Edge AI and Broadband Customer Experience

Both providers and vendors in the broadband industry are trying to figure out how artificial intelligence (AI) can improve internal systems, customer service, construction, and more. Hailo Chief Technical Officer Avi Baum — who spoke with Telecompetitor today — has another take. He believes in the importance of edge-based AI, especially for broadband customer experience use cases.

While the opportunity for broadband providers around AI and data centers has gotten a lot of attention — since AI platforms that rely on cloud connectivity require so much data — Baum is focused on edge devices. Edge-based AI refers to AI that is installed and hosted directly on edge devices. Edge devices are devices at the edge of the cloud that are directly used by consumers: smartphones, internet of things (IoT) devices, etc. 

These devices connect to the cloud but have a certain amount of information loaded directly on the device. For example, when you say to Siri, “I see a little silhouetto of a man,” it responds, “Scaramouche, Scaramouche, will you do the Fandango?” without contacting the internet. The response is built in. (Those are lyrics from the Queen song “Bohemian Rhapsody.”)

Edge AI means certain AI capabilities would be built directly into devices without requiring a connection to the internet. Baum said both cloud-based and edge-based AI are necessary but will be used for different purposes.

Baum said the strongest use case for edge AI in the broadband industry is enhancing the customer experience, particularly around installations and connectivity troubleshooting.

He used the word “box” to describe an edge AI device — the “box” could be a router, IoT device, or anything a consumer is trying to set up — and explained that “if the box is self-contained, you just plug it into the power, start talking to it, and it will guide you.

“It can observe itself and see what’s wrong.
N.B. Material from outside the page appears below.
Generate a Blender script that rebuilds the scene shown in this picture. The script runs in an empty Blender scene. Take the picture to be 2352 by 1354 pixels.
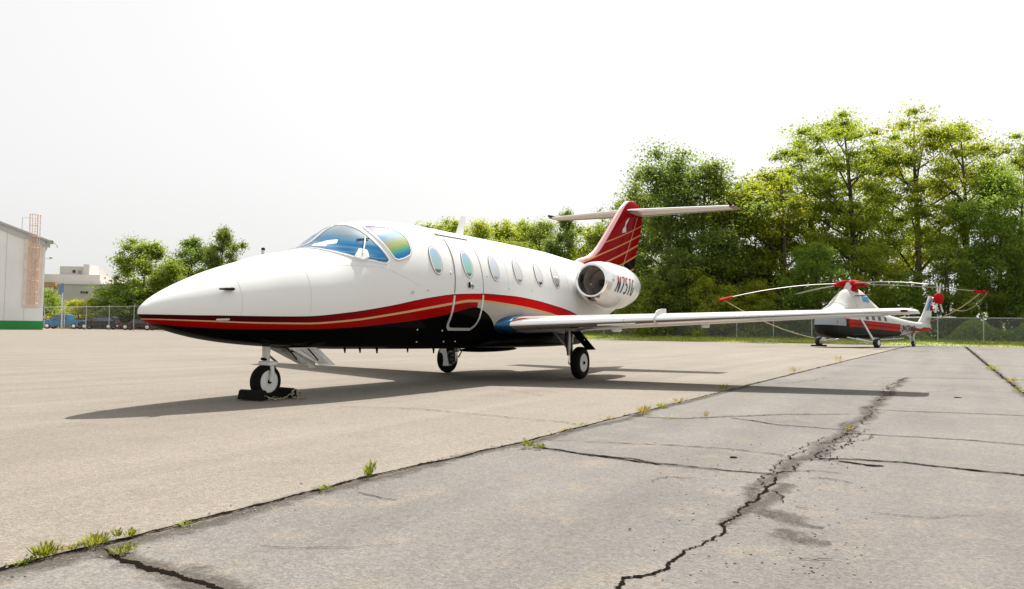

It can say, ‘You have a very poor connection here; try to do this,’ et cetera. It responds to the environment as it goes through the process.”

Baum said outage troubleshooting is another big opportunity for broadband providers. The customer experience could be improved by integrating AI into the router, allowing users to simply say, “My internet went out. What happened?” and be guided through steps to check — and possibly fix — their connection.

He added that a customer won’t have to call on the AI tool. “You don’t even need to say a keyword. It’s not like, ‘Hey, Siri,’ or ‘Hey, Google,’ because it will understand that you’re addressing it and not somebody else. That’s part of being much more proficient in language. It seems a bit mind-boggling. But it understands, like I understand, if you address me or not. And if it doesn’t understand, it can ask you, ‘Did you talk to me?’”

Baum said edge AI tools will improve the customer experience by “learning your language and register — how you speak and what your age is.”

The customer experience is further enhanced when these tools are delivered with a low-latency AI that “works at the pace that we are talking — like human-to-human, not human-to-machine,” Baum said.

He said these tools are still in the proof-of-concept stage. For now, Baum advises providers to keep thinking about how AI can enhance the customer experience, and then to consider whether tools like edge-based AI can be a differentiator for one provider over another. “Will people want the service because it’s very valuable for the end user, so they will pay the extra fee? The jury’s still out on that. Nobody knows. But those who are more innovative can bring in something that is completely different.”